### What is needed
Without omitting anything, retype the data that follows.

··· Data section ···

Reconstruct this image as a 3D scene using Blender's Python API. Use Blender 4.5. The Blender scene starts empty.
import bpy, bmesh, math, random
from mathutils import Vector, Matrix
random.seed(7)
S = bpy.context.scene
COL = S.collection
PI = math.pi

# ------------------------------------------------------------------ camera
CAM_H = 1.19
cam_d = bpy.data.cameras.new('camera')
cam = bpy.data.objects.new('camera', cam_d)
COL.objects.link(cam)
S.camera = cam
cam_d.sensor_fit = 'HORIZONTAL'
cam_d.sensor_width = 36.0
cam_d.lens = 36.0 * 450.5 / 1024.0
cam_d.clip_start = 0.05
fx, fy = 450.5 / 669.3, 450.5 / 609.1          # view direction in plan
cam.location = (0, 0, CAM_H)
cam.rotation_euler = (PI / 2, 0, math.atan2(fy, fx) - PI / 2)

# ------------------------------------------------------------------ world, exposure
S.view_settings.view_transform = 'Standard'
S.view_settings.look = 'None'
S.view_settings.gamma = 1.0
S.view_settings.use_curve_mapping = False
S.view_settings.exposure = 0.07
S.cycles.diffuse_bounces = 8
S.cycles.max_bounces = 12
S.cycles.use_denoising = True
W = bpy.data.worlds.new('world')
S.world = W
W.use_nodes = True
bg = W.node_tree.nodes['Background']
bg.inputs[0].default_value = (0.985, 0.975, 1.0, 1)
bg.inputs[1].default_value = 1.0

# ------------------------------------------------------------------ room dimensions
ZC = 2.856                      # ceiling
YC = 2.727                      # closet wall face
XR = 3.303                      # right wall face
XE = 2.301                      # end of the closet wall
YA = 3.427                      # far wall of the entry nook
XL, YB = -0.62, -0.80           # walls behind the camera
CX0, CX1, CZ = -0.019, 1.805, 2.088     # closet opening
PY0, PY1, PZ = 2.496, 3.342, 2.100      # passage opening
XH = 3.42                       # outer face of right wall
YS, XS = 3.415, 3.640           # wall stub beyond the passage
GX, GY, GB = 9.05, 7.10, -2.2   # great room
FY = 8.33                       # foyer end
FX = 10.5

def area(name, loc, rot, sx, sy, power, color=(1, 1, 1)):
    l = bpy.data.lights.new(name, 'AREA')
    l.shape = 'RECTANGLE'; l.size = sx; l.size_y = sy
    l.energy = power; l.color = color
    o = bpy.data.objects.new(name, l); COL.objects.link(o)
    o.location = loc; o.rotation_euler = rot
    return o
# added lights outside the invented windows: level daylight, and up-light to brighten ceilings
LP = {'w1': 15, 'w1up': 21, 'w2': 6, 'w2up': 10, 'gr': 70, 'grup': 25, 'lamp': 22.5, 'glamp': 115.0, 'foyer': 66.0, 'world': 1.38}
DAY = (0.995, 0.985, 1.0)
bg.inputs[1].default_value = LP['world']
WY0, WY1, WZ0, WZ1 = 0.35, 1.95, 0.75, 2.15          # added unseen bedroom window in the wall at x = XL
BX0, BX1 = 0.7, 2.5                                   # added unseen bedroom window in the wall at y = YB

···

### Response
Reconstruct this image as a 3D scene using Blender's Python API. Use Blender 4.5. The Blender scene starts empty.
import bpy, bmesh, math, random
from mathutils import Vector, Matrix
random.seed(7)
S = bpy.context.scene
COL = S.collection
PI = math.pi

# ------------------------------------------------------------------ camera
CAM_H = 1.19
cam_d = bpy.data.cameras.new('camera')
cam = bpy.data.objects.new('camera', cam_d)
COL.objects.link(cam)
S.camera = cam
cam_d.sensor_fit = 'HORIZONTAL'
cam_d.sensor_width = 36.0
cam_d.lens = 36.0 * 450.5 / 1024.0
cam_d.clip_start = 0.05
fx, fy = 450.5 / 669.3, 450.5 / 609.1          # view direction in plan
cam.location = (0, 0, CAM_H)
cam.rotation_euler = (PI / 2, 0, math.atan2(fy, fx) - PI / 2)

# ------------------------------------------------------------------ world, exposure
S.view_settings.view_transform = 'Standard'
S.view_settings.look = 'None'
S.view_settings.gamma = 1.0
S.view_settings.use_curve_mapping = False
S.view_settings.exposure = 0.07
S.cycles.diffuse_bounces = 8
S.cycles.max_bounces = 12
S.cycles.use_denoising = True
W = bpy.data.worlds.new('world')
S.world = W
W.use_nodes = True
bg = W.node_tree.nodes['Background']
bg.inputs[0].default_value = (0.985, 0.975, 1.0, 1)
bg.inputs[1].default_value = 1.0

# ------------------------------------------------------------------ room dimensions
ZC = 2.856                      # ceiling
YC = 2.727                      # closet wall face
XR = 3.303                      # right wall face
XE = 2.301                      # end of the closet wall
YA = 3.427                      # far wall of the entry nook
XL, YB = -0.62, -0.80           # walls behind the camera
CX0, CX1, CZ = -0.019, 1.805, 2.088     # closet opening
PY0, PY1, PZ = 2.496, 3.342, 2.100      # passage opening
XH = 3.42                       # outer face of right wall
YS, XS = 3.415, 3.640           # wall stub beyond the passage
GX, GY, GB = 9.05, 7.10, -2.2   # great room
FY = 8.33                       # foyer end
FX = 10.5

def area(name, loc, rot, sx, sy, power, color=(1, 1, 1)):
    l = bpy.data.lights.new(name, 'AREA')
    l.shape = 'RECTANGLE'; l.size = sx; l.size_y = sy
    l.energy = power; l.color = color
    o = bpy.data.objects.new(name, l); COL.objects.link(o)
    o.location = loc; o.rotation_euler = rot
    return o
# added lights outside the invented windows: level daylight, and up-light to brighten ceilings
LP = {'w1': 15, 'w1up': 21, 'w2': 6, 'w2up': 10, 'gr': 70, 'grup': 25, 'lamp': 22.5, 'glamp': 115.0, 'foyer': 66.0, 'world': 1.38}
DAY = (0.995, 0.985, 1.0)
bg.inputs[1].default_value = LP['world']
WY0, WY1, WZ0, WZ1 = 0.35, 1.95, 0.75, 2.15          # added unseen bedroom window in the wall at x = XL
BX0, BX1 = 0.7, 2.5                                   # added unseen bedroom window in the wall at y = YB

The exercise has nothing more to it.